# PROBLEM DESCRIPTION
Quote the whole listing word for word, please.

+++ SOURCE EXCERPT +++

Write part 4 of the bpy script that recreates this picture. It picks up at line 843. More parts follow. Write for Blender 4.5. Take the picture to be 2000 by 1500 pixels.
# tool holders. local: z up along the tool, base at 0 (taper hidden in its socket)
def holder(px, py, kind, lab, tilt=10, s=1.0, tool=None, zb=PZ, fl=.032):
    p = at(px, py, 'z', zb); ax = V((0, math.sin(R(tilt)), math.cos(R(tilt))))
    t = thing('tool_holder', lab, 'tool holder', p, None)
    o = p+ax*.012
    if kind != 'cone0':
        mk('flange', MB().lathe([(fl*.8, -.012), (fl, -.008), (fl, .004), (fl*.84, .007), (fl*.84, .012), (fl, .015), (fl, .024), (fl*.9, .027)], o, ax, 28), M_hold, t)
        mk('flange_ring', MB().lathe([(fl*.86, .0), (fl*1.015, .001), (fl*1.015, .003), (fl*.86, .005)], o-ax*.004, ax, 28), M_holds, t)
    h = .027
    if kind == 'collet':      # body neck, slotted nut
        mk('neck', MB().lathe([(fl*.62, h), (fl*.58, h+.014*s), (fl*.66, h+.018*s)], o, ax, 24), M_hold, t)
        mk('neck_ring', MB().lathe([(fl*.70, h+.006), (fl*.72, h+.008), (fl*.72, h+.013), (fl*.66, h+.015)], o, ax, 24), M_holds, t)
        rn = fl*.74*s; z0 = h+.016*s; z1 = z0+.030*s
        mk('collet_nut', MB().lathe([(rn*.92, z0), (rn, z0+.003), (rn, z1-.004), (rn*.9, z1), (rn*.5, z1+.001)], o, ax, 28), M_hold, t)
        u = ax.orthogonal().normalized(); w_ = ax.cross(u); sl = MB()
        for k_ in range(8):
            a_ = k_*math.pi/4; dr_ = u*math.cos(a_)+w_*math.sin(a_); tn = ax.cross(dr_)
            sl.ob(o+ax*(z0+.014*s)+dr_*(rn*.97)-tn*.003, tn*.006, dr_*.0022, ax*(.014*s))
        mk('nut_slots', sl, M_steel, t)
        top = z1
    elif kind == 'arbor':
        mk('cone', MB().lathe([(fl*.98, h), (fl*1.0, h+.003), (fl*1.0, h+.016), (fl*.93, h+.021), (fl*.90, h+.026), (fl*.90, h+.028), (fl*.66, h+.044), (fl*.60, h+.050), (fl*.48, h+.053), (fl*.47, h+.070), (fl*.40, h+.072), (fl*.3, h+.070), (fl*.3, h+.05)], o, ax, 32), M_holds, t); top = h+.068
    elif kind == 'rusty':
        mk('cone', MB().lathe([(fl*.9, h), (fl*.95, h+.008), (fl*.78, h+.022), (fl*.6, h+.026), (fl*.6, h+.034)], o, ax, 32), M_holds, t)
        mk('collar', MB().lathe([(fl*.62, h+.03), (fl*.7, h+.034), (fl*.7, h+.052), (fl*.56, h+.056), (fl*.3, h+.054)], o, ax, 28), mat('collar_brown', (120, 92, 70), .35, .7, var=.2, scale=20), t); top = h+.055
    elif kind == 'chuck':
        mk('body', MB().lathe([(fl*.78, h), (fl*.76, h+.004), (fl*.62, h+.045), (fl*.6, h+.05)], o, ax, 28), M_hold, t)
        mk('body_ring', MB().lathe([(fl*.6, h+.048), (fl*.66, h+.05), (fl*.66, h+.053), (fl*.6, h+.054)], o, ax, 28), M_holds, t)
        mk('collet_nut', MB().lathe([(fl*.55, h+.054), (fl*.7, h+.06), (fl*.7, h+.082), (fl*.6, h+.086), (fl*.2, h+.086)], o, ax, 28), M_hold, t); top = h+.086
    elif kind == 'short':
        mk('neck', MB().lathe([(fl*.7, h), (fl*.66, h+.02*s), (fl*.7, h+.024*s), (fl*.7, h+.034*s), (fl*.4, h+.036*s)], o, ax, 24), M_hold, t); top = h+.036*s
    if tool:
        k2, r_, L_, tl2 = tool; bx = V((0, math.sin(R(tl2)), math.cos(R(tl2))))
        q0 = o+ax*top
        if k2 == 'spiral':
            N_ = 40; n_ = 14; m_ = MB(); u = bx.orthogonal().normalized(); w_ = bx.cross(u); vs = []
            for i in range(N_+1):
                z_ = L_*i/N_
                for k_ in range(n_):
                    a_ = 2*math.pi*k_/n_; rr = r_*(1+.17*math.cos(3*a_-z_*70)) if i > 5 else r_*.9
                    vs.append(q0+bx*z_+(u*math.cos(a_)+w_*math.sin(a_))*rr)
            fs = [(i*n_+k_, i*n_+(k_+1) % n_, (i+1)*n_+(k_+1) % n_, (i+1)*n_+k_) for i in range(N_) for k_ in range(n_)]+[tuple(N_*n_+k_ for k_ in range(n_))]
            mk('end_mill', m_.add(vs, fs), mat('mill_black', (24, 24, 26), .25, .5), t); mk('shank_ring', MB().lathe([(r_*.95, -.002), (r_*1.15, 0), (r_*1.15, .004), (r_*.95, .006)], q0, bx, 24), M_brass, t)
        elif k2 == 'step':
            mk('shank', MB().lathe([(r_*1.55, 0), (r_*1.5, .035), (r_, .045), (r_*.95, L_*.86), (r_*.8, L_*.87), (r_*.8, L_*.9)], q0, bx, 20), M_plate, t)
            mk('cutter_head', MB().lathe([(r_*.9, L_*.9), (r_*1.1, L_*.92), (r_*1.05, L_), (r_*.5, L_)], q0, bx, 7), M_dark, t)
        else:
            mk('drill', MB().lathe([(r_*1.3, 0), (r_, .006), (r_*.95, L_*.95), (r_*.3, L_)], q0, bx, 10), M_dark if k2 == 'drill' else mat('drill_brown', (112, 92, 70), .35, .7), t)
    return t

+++

# FINISHED ANSWER
Write part 4 of the bpy script that recreates this picture. It picks up at line 843. More parts follow. Write for Blender 4.5. Take the picture to be 2000 by 1500 pixels.
# tool holders. local: z up along the tool, base at 0 (taper hidden in its socket)
def holder(px, py, kind, lab, tilt=10, s=1.0, tool=None, zb=PZ, fl=.032):
    p = at(px, py, 'z', zb); ax = V((0, math.sin(R(tilt)), math.cos(R(tilt))))
    t = thing('tool_holder', lab, 'tool holder', p, None)
    o = p+ax*.012
    if kind != 'cone0':
        mk('flange', MB().lathe([(fl*.8, -.012), (fl, -.008), (fl, .004), (fl*.84, .007), (fl*.84, .012), (fl, .015), (fl, .024), (fl*.9, .027)], o, ax, 28), M_hold, t)
        mk('flange_ring', MB().lathe([(fl*.86, .0), (fl*1.015, .001), (fl*1.015, .003), (fl*.86, .005)], o-ax*.004, ax, 28), M_holds, t)
    h = .027
    if kind == 'collet':      # body neck, slotted nut
        mk('neck', MB().lathe([(fl*.62, h), (fl*.58, h+.014*s), (fl*.66, h+.018*s)], o, ax, 24), M_hold, t)
        mk('neck_ring', MB().lathe([(fl*.70, h+.006), (fl*.72, h+.008), (fl*.72, h+.013), (fl*.66, h+.015)], o, ax, 24), M_holds, t)
        rn = fl*.74*s; z0 = h+.016*s; z1 = z0+.030*s
        mk('collet_nut', MB().lathe([(rn*.92, z0), (rn, z0+.003), (rn, z1-.004), (rn*.9, z1), (rn*.5, z1+.001)], o, ax, 28), M_hold, t)
        u = ax.orthogonal().normalized(); w_ = ax.cross(u); sl = MB()
        for k_ in range(8):
            a_ = k_*math.pi/4; dr_ = u*math.cos(a_)+w_*math.sin(a_); tn = ax.cross(dr_)
            sl.ob(o+ax*(z0+.014*s)+dr_*(rn*.97)-tn*.003, tn*.006, dr_*.0022, ax*(.014*s))
        mk('nut_slots', sl, M_steel, t)
        top = z1
    elif kind == 'arbor':
        mk('cone', MB().lathe([(fl*.98, h), (fl*1.0, h+.003), (fl*1.0, h+.016), (fl*.93, h+.021), (fl*.90, h+.026), (fl*.90, h+.028), (fl*.66, h+.044), (fl*.60, h+.050), (fl*.48, h+.053), (fl*.47, h+.070), (fl*.40, h+.072), (fl*.3, h+.070), (fl*.3, h+.05)], o, ax, 32), M_holds, t); top = h+.068
    elif kind == 'rusty':
        mk('cone', MB().lathe([(fl*.9, h), (fl*.95, h+.008), (fl*.78, h+.022), (fl*.6, h+.026), (fl*.6, h+.034)], o, ax, 32), M_holds, t)
        mk('collar', MB().lathe([(fl*.62, h+.03), (fl*.7, h+.034), (fl*.7, h+.052), (fl*.56, h+.056), (fl*.3, h+.054)], o, ax, 28), mat('collar_brown', (120, 92, 70), .35, .7, var=.2, scale=20), t); top = h+.055
    elif kind == 'chuck':
        mk('body', MB().lathe([(fl*.78, h), (fl*.76, h+.004), (fl*.62, h+.045), (fl*.6, h+.05)], o, ax, 28), M_hold, t)
        mk('body_ring', MB().lathe([(fl*.6, h+.048), (fl*.66, h+.05), (fl*.66, h+.053), (fl*.6, h+.054)], o, ax, 28), M_holds, t)
        mk('collet_nut', MB().lathe([(fl*.55, h+.054), (fl*.7, h+.06), (fl*.7, h+.082), (fl*.6, h+.086), (fl*.2, h+.086)], o, ax, 28), M_hold, t); top = h+.086
    elif kind == 'short':
        mk('neck', MB().lathe([(fl*.7, h), (fl*.66, h+.02*s), (fl*.7, h+.024*s), (fl*.7, h+.034*s), (fl*.4, h+.036*s)], o, ax, 24), M_hold, t); top = h+.036*s
    if tool:
        k2, r_, L_, tl2 = tool; bx = V((0, math.sin(R(tl2)), math.cos(R(tl2))))
        q0 = o+ax*top
        if k2 == 'spiral':
            N_ = 40; n_ = 14; m_ = MB(); u = bx.orthogonal().normalized(); w_ = bx.cross(u); vs = []
            for i in range(N_+1):
                z_ = L_*i/N_
                for k_ in range(n_):
                    a_ = 2*math.pi*k_/n_; rr = r_*(1+.17*math.cos(3*a_-z_*70)) if i > 5 else r_*.9
                    vs.append(q0+bx*z_+(u*math.cos(a_)+w_*math.sin(a_))*rr)
            fs = [(i*n_+k_, i*n_+(k_+1) % n_, (i+1)*n_+(k_+1) % n_, (i+1)*n_+k_) for i in range(N_) for k_ in range(n_)]+[tuple(N_*n_+k_ for k_ in range(n_))]
            mk('end_mill', m_.add(vs, fs), mat('mill_black', (24, 24, 26), .25, .5), t); mk('shank_ring', MB().lathe([(r_*.95, -.002), (r_*1.15, 0), (r_*1.15, .004), (r_*.95, .006)], q0, bx, 24), M_brass, t)
        elif k2 == 'step':
            mk('shank', MB().lathe([(r_*1.55, 0), (r_*1.5, .035), (r_, .045), (r_*.95, L_*.86), (r_*.8, L_*.87), (r_*.8, L_*.9)], q0, bx, 20), M_plate, t)
            mk('cutter_head', MB().lathe([(r_*.9, L_*.9), (r_*1.1, L_*.92), (r_*1.05, L_), (r_*.5, L_)], q0, bx, 7), M_dark, t)
        else:
            mk('drill', MB().lathe([(r_*1.3, 0), (r_, .006), (r_*.95, L_*.95), (r_*.3, L_)], q0, bx, 10), M_dark if k2 == 'drill' else mat('drill_brown', (112, 92, 70), .35, .7), t)
    return t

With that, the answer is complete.